- _RAW DATA_:
▬▬▬▬▬▬▬▬▬▬

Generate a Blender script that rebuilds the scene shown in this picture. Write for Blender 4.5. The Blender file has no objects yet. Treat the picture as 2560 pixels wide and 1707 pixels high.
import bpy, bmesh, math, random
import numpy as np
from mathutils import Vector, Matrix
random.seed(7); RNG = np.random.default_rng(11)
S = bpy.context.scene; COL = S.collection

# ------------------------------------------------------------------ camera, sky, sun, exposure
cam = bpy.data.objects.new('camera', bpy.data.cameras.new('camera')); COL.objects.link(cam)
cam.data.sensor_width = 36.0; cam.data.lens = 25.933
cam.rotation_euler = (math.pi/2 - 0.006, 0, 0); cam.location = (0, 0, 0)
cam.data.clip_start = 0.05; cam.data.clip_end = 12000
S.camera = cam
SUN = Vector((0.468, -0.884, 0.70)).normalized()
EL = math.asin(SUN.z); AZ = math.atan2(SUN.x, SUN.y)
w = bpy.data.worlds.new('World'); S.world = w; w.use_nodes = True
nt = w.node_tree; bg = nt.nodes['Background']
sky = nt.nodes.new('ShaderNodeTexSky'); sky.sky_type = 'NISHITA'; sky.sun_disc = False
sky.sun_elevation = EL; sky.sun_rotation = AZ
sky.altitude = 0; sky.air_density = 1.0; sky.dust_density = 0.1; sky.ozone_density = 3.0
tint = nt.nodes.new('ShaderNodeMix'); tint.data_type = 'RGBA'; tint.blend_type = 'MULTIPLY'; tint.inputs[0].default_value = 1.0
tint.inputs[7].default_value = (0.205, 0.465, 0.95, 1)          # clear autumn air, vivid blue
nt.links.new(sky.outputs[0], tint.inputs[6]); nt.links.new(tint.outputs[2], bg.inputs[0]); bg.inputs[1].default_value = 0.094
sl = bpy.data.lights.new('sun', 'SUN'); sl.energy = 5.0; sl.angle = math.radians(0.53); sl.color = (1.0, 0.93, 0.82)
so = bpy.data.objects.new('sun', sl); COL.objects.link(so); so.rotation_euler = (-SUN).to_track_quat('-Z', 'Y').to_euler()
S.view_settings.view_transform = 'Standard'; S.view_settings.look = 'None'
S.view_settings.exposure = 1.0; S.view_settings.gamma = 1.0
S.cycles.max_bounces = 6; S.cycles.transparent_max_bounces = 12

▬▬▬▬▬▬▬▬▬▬

Print, unaltered, every line from the beginning of the material down to the line with "S = bpy.context.scene; COL = S.collection".

- _TASK OUTPUT_:
Generate a Blender script that rebuilds the scene shown in this picture. Write for Blender 4.5. The Blender file has no objects yet. Treat the picture as 2560 pixels wide and 1707 pixels high.
import bpy, bmesh, math, random
import numpy as np
from mathutils import Vector, Matrix
random.seed(7); RNG = np.random.default_rng(11)
S = bpy.context.scene; COL = S.collection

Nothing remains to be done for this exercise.